Yeşilçam'ın 'Küçük ringosu'ydu! 'İyi başladık ama finali kötü bitirdik'
Yaklaşık 50 filmde figüranlık yapan 56 yaşındaki Adnan Karabacak, tablo satarak geçimini sağlıyor.
İstanbul'da dünyaya gelen Karabacak, ilkokulu bitirip bir
tamircinin yanında çırak olarak çalışmaya başladıktan sonra Türk
sinemasında komedi filmlerini çok sevdiği için hafta sonları film
şirketleri ve oyuncuların bulunduğu Yeşilçam Sokağı'na gitmeye
başladı.
Ailesinin istememesine rağmen fırsat buldukça Yeşilçam Sokağı'nda
vakit geçiren Karabacak, kısa sürede kendisini yönetmenlere
sevdirerek ilk rolünü TRT'nin dizilerinden "Bir Ceza Avukatının
Anıları"nda aldı.
Karabacak, sinemaya olan tutkusu nedeniyle tamirci çıraklığını
bırakıp hem set arkasında çalışıp hem de filmlerde figüranlık
yapmaya başladı. En büyük hayali Kemal Sunal'la aynı filmde oynamak
olan Karabacak, Sunal'ın başrolde oynadığı 'Bekçiler Kralı'nda
tamirci çırağı, 'Gerzek Şaban' filminde mahallenin uyanık çocuğu,
'Umudumuz Şaban'da 'Küçük ringo', Ferdi Tayfur'un 'Huzurum Kalmadı'
filminde ise mahallenin çocuklarından biri rollerini aldı. Yaklaşık
50 filmde figüranlık yapan Karabacak, film çekimlerinin azalmasıyla
birlikte yavaş yavaş sinemadan uzaklaştı.
'TABLO SATARAK GEÇİNİYOR'
Şu anda geçimini sağlayabilmek amacıyla Aydın'ın Kuşadası ve Söke
ilçelerinde tablo satan Karabacak, bir poşet içerisine koyduğu
tablolarla ilçe ilçe geziyor. Seyyar olarak satışlarını yapan
Karabacak, AA muhabirine yaptığı açıklamada, sinema için başına
gelmeyen şeyin kalmadığını, artistleri görmek için sürekli evden
kaçtığını, ailesiyle bu yüzden çok kavga ettiğini anlattı. Kemal
Sunal ile aynı filmde oynamanın gurur verici olduğunu belirten
Karabacak, "Onunla aynı filmde oynamak çok heyecan vericiydi. Kemal
Sunal herkese eşit davranırdı. Onu yakından görmeyi bırakın aynı
filmde oynamak bile başkaydı." dedi.
Özel kanalların açılmasıyla birlikte sinema oyuncularının bu
kanalladaki yapımlarda rol almaya başladığına dikkati çeken
Karabacak, "Film artistleri buralarda çalışmaya başladı. İş bulan
buldu, bulamayan sokaklarda kaldı. Ben de bazı yanlışlara başladım.

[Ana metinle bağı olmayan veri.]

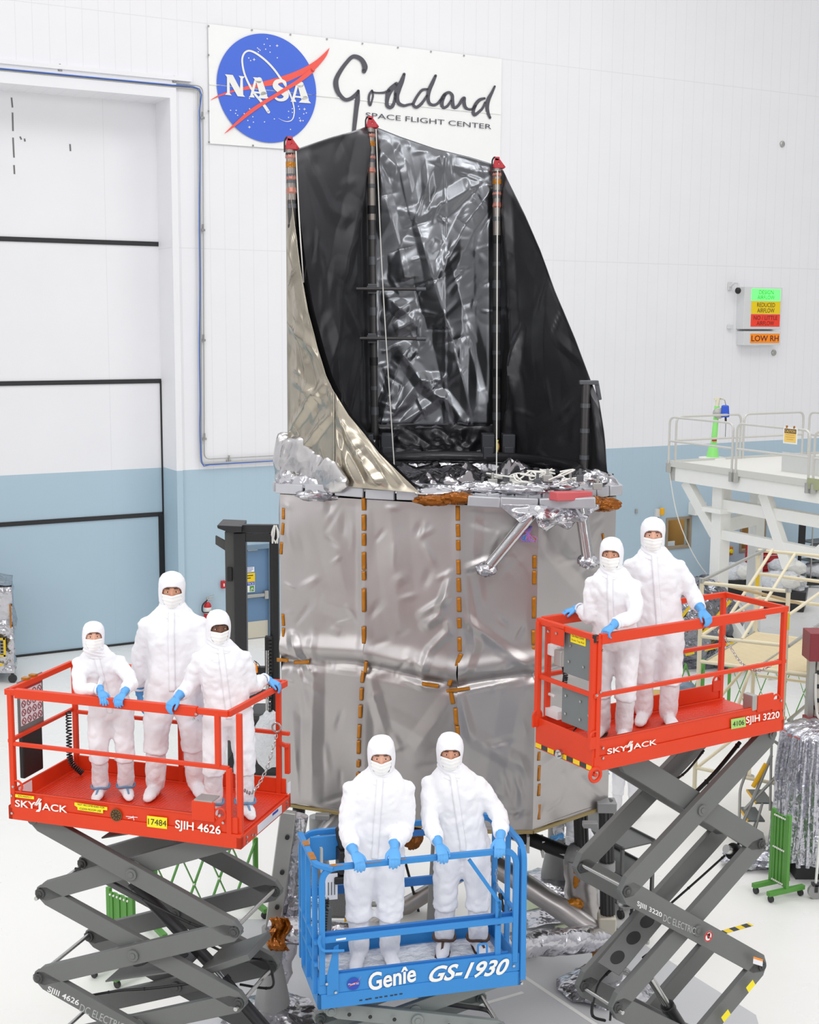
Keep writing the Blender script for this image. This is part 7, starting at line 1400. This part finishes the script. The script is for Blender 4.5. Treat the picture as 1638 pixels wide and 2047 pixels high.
# ------------------------------------------------------------ beside the folded barrier
t = floor_thing('foil_draped_rack', 'rack buried under hanging silver foil wrapped cables beside the green barrier', 'rack', (1634, 1738)); M_fc = crumple_mat('draped_foil', (196, 196, 204), .24, .9, 7, 22, .6, dist=.05)
rows = []; NP = 120; TOPZ = 2.02
for i in range(29):
    z = .28 + (TOPZ - .28) * i / 28; r = []
    for j in range(NP):
        a = 2 * math.pi * j / NP; ca, sa = math.cos(a), math.sin(a); g = 1 + .10 * nz((ca * 2.2, sa * 2.2, z * .25), 1, 3.) + .09 * ridge((ca * 4.2, sa * 4.2, z * .35), 1.3, 7.) * (1.2 - .3 * i / 28) + .05 * ridge((ca * 9, sa * 9, z * .6), 1.2, 2.)
        w = (.50 + .10 * (1 - i / 28)) * g; r.append(V((math.copysign(abs(ca) ** .8, ca) * w, math.copysign(abs(sa) ** .8, sa) * w * .9, z)))
    rows.append(r)
for q in (.9, .6, .3, .05): rows.append([V((p.x * q, p.y * q, TOPZ + .10 * (1 - q) + .04 * ridge((p.x * 3 * q, p.y * 3 * q, 0), 2, 5.))) for p in rows[28]])
k = MB(); k.rings(rows); k.build('foil_drape', M_fc, t, sharp=80)
for i in range(34):
    a = -math.pi * (.02 + .96 * i / 33); x, y = math.cos(a) * random.uniform(.5, .62), math.sin(a) * random.uniform(.46, .58); k = MB(); zz = random.uniform(.15, .5)
    k.tube(spline([V((x * .9, y * .9, TOPZ - .02)), V((x * 1.02, y * 1.02, 1.5)), V((x * random.uniform(1., 1.12), y * random.uniform(1., 1.14), .9)), V((x * random.uniform(.95, 1.12), y * 1.08, zz))], 6), random.uniform(.022, .045), 7); k.build('foil_wrapped_cable', M_fc, t)
for i in range(7): k = MB(); a = random.uniform(-2.8, -.3); c = V((math.cos(a) * .45, math.sin(a) * .45, .3)); k.tube(spline([c + V((0, 0, .4)), c + V((.12, -.1, .05)), c + V((.3, -.15, -.22)), c + V((.5, -.1, -.2)), c + V((.55, -.05, .15))], 6), .035, 8); k.build('cable_loop', M_fc, t)
k = MB(); k.tube([V((math.copysign(abs(math.cos(q)) ** .8, math.cos(q)) * .53, math.copysign(abs(math.sin(q)) ** .8, math.sin(q)) * .48, TOPZ - .03 + .015 * math.sin(q * 9))) for q in [2 * math.pi * j / 40 for j in range(40)]], .008, 5, closed=True); k.build('red_lacing', mat('red_lace', (196, 80, 70), .6), t)
k = MB(); k.bb((-.4, -.35, .0), (.4, .35, .3)); k.build('rack_base', M_dark, t, smooth=False)
for c, r, s in (((-1.0, .1, .10), (.26, .2, .10), 3.), ((-.72, .15, .12), (.24, .26, .13), 6.)): crumpled('foil_heap', c, r, M_fc, t, .5, 2.6, s)
t = floor_thing('rolling_pole', 'thin white pole on a large grey caster beside the foil draped rack', 'stand', (1630, 1796))
k = MB(); k.cyl((0, 0, .2), (.05, 0, 1.75), .018, n=10); k.build('pole', M_whitest, t); k = MB(); k.lathe([(.05, -.03), (.1, -.03), (.1, .03), (.05, .03)], (0, 0, .1), 20, (0, 1, 0)); k.build('wheel', mat('grey_tyre', (150, 150, 148), .5), t); k = MB(); k.box((0, 0, .2), (.1, .09, .03)); k.bb((-.02, -.045, .1), (.02, -.035, .2)); k.bb((-.02, .035, .1), (.02, .045, .2)); k.build('fork', M_dark, t)
t = floor_thing('equipment_column', 'grey perforated column with dark red boxes at the edge of the hall', 'column', (1648, 1690)); Yc = t.location.y; Lc = to_local(t)
def cq(x, y): return Lc(PY(x, y, Yc))
k = MB(); a, b = cq(1616, 1690), cq(1690, 1285); k.bb((a.x, 0, 0), (b.x, .5, b.z)); cb_ = k.build('column_body', mat('beige_grey_metal', (196, 192, 182), .5), t, smooth=False, bevel=.01)
k = MB(); a, b = cq(1612, 1690), cq(1620, 1300); k.bb((a.x, -.03, 0), (b.x, .1, b.z)); k.build('column_flange', M_alu, cb_, smooth=False)
for i in range(8): q = cq(1628 + 8 * (i % 2), 1330 + i * 14); k = MB(); k.bb((q.x - .02, -.012, q.z - .03), (q.x + .03, .002, q.z + .03)); k.build('slot', M_dark, cb_, smooth=False)
for x0, y0, x1, y1 in ((1607, 1258, 1680, 1313), (1606, 1432, 1680, 1480)): k = MB(); a, b = cq(x0, y1), cq(x1, y0); k.bb((a.x, -.28, a.z), (b.x, .1, b.z)); k.build('red_box', M_maroon, t, smooth=False, bevel=.01)
k = MB(); k.tube(spline([cq(1630, 1345) + V((0, -.04, 0)), cq(1629, 1390) + V((0, -.05, 0)), cq(1632, 1425) + V((0, -.06, 0)), cq(1628, 1440) + V((0, -.3, .1))], 5), .02, 7); k.build('column_cable', M_cord, t)
t = floor_thing('rolling_ladder', 'aluminium rolling ladder with yellow sleeve behind the arms of the 3220 lift', 'ladder', (1520, 1700)); Yl = t.location.y; Ll = to_local(t)
def lq(x, y, d=0.0): return Ll(PY(x, y, Yl + d))
for d in (0., .55):
    k = MB(); k.tube(fillet([lq(1478, 1660, d), lq(1480, 1578, d), lq(1512, 1490, d), lq(1545, 1478, d), lq(1562, 1492, d)], .08), .022, 8); k.build('hand_rail', M_alu, t)
    k = MB(); k.cyl(lq(1482, 1655, d), lq(1543, 1510, d), .026, n=10); o = k.build('side_rail', M_alu, t)
    if not d: k = MB(); k.cyl(lq(1506, 1573, d), lq(1532, 1527, d), .033, n=10); k.build('yellow_sleeve', mat('amber_yellow', (240, 182, 20), .5), o)
    k = MB(); k.cyl(lq(1489, 1618, d), lq(1556, 1548, d), .024, n=10); k.cyl(lq(1543, 1485, d), lq(1540, 1620, d), .02, n=8); k.cyl(lq(1525, 1605, d), Ll(V((PY(1500, 1690, Yl + d).x, Yl + d, .0))), .018, n=8); k.cyl(lq(1545, 1605, d), Ll(V((PY(1540, 1690, Yl + d).x, Yl + d, .0))), .018, n=8); k.build('ladder_brace', M_alu, t)
for x, y in ((1532, 1604), (1516, 1640), (1500, 1672)): k = MB(); a = lq(x, y); k.bb((a.x - .14, 0, a.z - .025), (a.x + .1, .55, a.z)); s_ = k.build('step', M_panelgrey, t, smooth=False); k = MB(); k.bb((a.x - .15, 0, a.z - .03), (a.x - .135, .55, a.z + .003)); k.build('yellow_nosing', MATS['amber_yellow'], s_, smooth=False)

# ------------------------------------------------------------ under and behind the telescope
p0, p1 = PZ(1112, 1758), PZ(1243, 1838); d = (p1 - p0); Lc_ = V((d.x, d.y, 0)).length; t = thing('tool_cart', 'grey three shelf tool cart behind the telescope stand', 'cart', (p0.x, p0.y, 0), math.atan2(d.y, d.x)); M_cart = mat('cart_grey', (92, 94, 92), .45)
for x in (0.02, Lc_ - .02):
    for y in (.0, .5): k = MB(); k.bb((x - .02, y - .02, .12), (x + .02, y + .02, .96)); k.build('post', M_cart, t, smooth=False); k = MB(); k.lathe([(.03, -.02), (.06, -.02), (.06, .02), (.03, .02)], (x, y, .06), 16, (0, 1, 0)); k.build('caster', M_black, t)
for z in (.18, .55, .93): k = MB(); k.bb((0, -.02, z), (Lc_, .52, z + .02)); k.bb((0, -.02, z), (Lc_, -.0, z + .05)); k.bb((0, .5, z), (Lc_, .52, z + .05)); k.build('shelf', M_cart, t, smooth=False)
t = floor_thing('work_stool', 'round steel work stool on a star base beside the grey tool cart', 'stool', (1262, 1872)); Ys = t.location.y; Ls = to_local(t); q = Ls(PY(1256, 1800, Ys))
k = MB(); k.cyl((0, 0, .06), (0, 0, q.z - .05), .022, n=12); k.cyl((0, 0, .2), (0, 0, .3), .032, n=12); k.build('column', M_dark, t); k = MB(); k.lathe([(.02, -.02), (.18, -.02), (.19, .01), (.17, .03), (.02, .03)], (0, 0, q.z), 24, (-.25, 0, 1)); k.build('seat', M_steel, t)
for i in range(5): a = i * 2 * math.pi / 5 + .4; k = MB(); k.beam((0, 0, .09), (.26 * math.cos(a), .26 * math.sin(a), .05), .035, .025); k.cyl((.26 * math.cos(a), .26 * math.sin(a), .0), (.26 * math.cos(a), .26 * math.sin(a), .05), .025, n=10); k.build('leg', M_steel, t)
def sheet(name, label, cat, px, m, hh=.05, f=2.0, seed=1., group=None):
    P = [PZ(*q) for q in px]; c = sum(P, V()) / 4; k = MB(); rows = []
    for i in range(17):
        r = []
        for j in range(17):
            u, v = i / 16, j / 16; q = P[0] * (1 - u) * (1 - v) + P[1] * u * (1 - v) + P[2] * u * v + P[3] * (1 - u) * v; r.append(V((q.x - c.x + .04 * nz(q, 3, seed), q.y - c.y + .04 * nz(q, 3, seed + 2), .012 + hh * max(0, .5 + .5 * ridge(q, f, seed)))))
        rows.append(r)
    k.grid(rows); o = k.build(name, m, fix=False, solid=.004); o.location = (c.x, c.y, 0); return tag(o, label, cat, group)
M_gcloth = mat('pale_green_cloth', (196, 208, 176), .8)
sheet('foil_sheet', 'crinkled silver foil sheet lying under the wrapped brace near the blue lift', 'foil', ((1050, 1835), (1120, 1830), (1135, 1856), (1055, 1870)), M_foilc, .09, 2.4, 2.)
sheet('cleaning_cloth', 'pale green cloth spread on the floor under the telescope', 'cloth', ((1105, 1855), (1165, 1850), (1172, 1880), (1108, 1885)), M_gcloth, .04, 1.5, 4.)
sheet('cleaning_cloth', 'pale green cloth behind the corner of the blue lift', 'cloth', ((1030, 1808), (1070, 1795), (1085, 1820), (1035, 1832)), M_gcloth, .04, 1.5, 6.)
sheet('foil_sheet', 'dark crumpled foil scrap on the green cloth by the stand corner', 'foil', ((1128, 1868), (1162, 1862), (1160, 1884), (1122, 1886)), MATS['grey_crinkled_film'], .1, 3.2, 7.)
sheet('plastic_sheet', 'white plastic sheet on the floor seen between the two people in the blue lift', 'sheet', ((780, 1850), (870, 1815), (905, 1850), (800, 1890)), M_paper, .08, 1.5, 9.)
sheet('plastic_sheet', 'clear plastic sheet in front of the foil ring tube beside the blue lift', 'sheet', ((1046, 1870), (1100, 1868), (1105, 1895), (1046, 1905)), M_plastic, .06, 2.0, 11.)
o = crumpled('shoe_cover', PZ(1062, 1903) + V((0, 0, .1)), (.11, .18, .09), M_boot, None, .3, 2., 5.); tag(o, 'white shoe cover with brown ties lying beside the blue lift', 'shoe cover')
t = floor_thing('work_step', 'grey work step with perforated top behind the coiled cord of the blue lift', 'step', (690, 1935)); Yw = t.location.y; Lw = to_local(t); a, b = Lw(PY(655, 1805, Yw + .3)), Lw(PY(702, 1842, Yw - .3))
k = MB(); k.bb((a.x, -.35, .78), (b.x + .05, .45, .81)); tp_ = k.build('tread', mat('perforated_grey', (104, 104, 102), .5, bump=.8, bscale=60, bdist=.02), t, smooth=False)
for x in (a.x, b.x + .05):
    for y in (-.33, .43): k = MB(); k.tube(fillet([(x, y, .79), (x, y - .02, .5), (x + .05, y - .08, .0)], .1), .018, 8); k.build('leg', M_dark, t)
t = floor_thing('step_ladder', 'yellow and grey step ladder standing behind the people in the blue lift', 'ladder', (745, 1860))
for x in (-.35, .15): k = MB(); k.beam((x, 0, 0), (x + .12, .1, 1.35), .03, .07, up=(0, 1, 0)); k.build('side_rail', MATS['amber_yellow'], t, smooth=False); k = MB(); k.beam((x + .45, .4, 0), (x + .14, .12, 1.3), .03, .04, up=(0, 1, 0)); k.build('rear_leg', M_dark, t, smooth=False)
for z in (.3, .6, .9, 1.2): k = MB(); k.bb((-.35 + .09 * z, .0 + .07 * z, z), (.15 + .09 * z, .1 + .07 * z, z + .03)); k.build('step', M_alu, t, smooth=False)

Bu beni çok kötü etkiledi. Dolayısıyla sinemadan uzaklaştık.
Sinemayı çok özlüyorum. İnsan ilk sevdiği göz ağrısını özlemez mi?
İyi başladık ama finali kötü bitirdik." diye konuştu.
İstanbul'da annesiyle yaşadığını ifade eden Karabacak, ekonomik
durumunun yetersiz olmasından dolayı yılın 10 ayını Kuşadası ve
Söke ilçelerinde tablo satarak kazanmaya çalıştığını dile getirdi.
Kuşadası'na alıştığını aktaran Karabacak, "Geliyorum burada seyyar
iş yapıyoruz. İnsanların ayağına kadar gidiyoruz. Tablo satıyoruz.
Hayatımı artık tablolarla idame ettiriyorum. İnsanlardan kendimi
saklıyorum. Şurada oynamıştım, şöyleydim falan asla demiyorum.
Belki de hep bu yüzden kaybettik. Ben kendimi asla acındırmıyorum,
ekmeği bu şekilde kazanıyorum." şeklinde konuştu.